Republican Sen. Jim Risch of Idado made this point, also at the Aspen forum on Thursday, when he said: “If indeed the United States does not stand behind Ukraine, I worry about what our enemies would think, but I worry much more about what our allies would think.” Risch, who sits on the Senate Foreign Relations Committee, added: “(If) they say, ‘We can’t count on the United States, we have got to have nuclear weapons,’ I really think a default in Ukraine would set off the largest nuclear race on the planet that we have ever seen.”

Opposition to continuing to arm Ukraine is often not based on such deep thinking.

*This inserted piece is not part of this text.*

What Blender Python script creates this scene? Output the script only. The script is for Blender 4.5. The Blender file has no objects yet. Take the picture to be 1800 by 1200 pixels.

Among some Republicans, it often appears to be motivated by politics. Trump appears to be still smarting over his first impeachment in the US House, which was set off by him trying to pressure Zelensky to open an investigation into Biden.

The new House speaker, however, has raised some valid questions. Johnson wants a better accounting of where billions already spent have gone. And he wants to know the administration’s plan for ending the war. Still, the situation in Ukraine doesn’t lend itself to clear answers. Putin is seeking to outwait the United States. And the only endgame for Ukraine under such a vicious assault is survival, however long that takes.

Republican presidential candidate Vivek Ramaswamy has spoken for many Ukraine skeptics in the GOP as he tries to harness isolationism in the party base. He likens US support for the country to “neoconservative” misadventures in Iraq and Afghanistan as he seeks to capitalize on voter fatigue with long wars abroad. This is the case even though no American troops are fighting in Ukraine.

“We’re forking over more taxpayer money so some Ukrainian kleptocrat can buy a bigger house,” Ramaswamy said in a furious exchange on Fox News on Thursday, when he was asked why he would be comfortable “giving up” Eastern Europe to Russia.

Ramaswamy’s arguments might work on a debate stage. But they ignore critical strategic considerations.

And they also don’t answer a poignant question posed by Sasha, the Ukrainian frontline soldier. “If we let Ukraine go, if we let Putin win, who will feel themselves safe? No one.”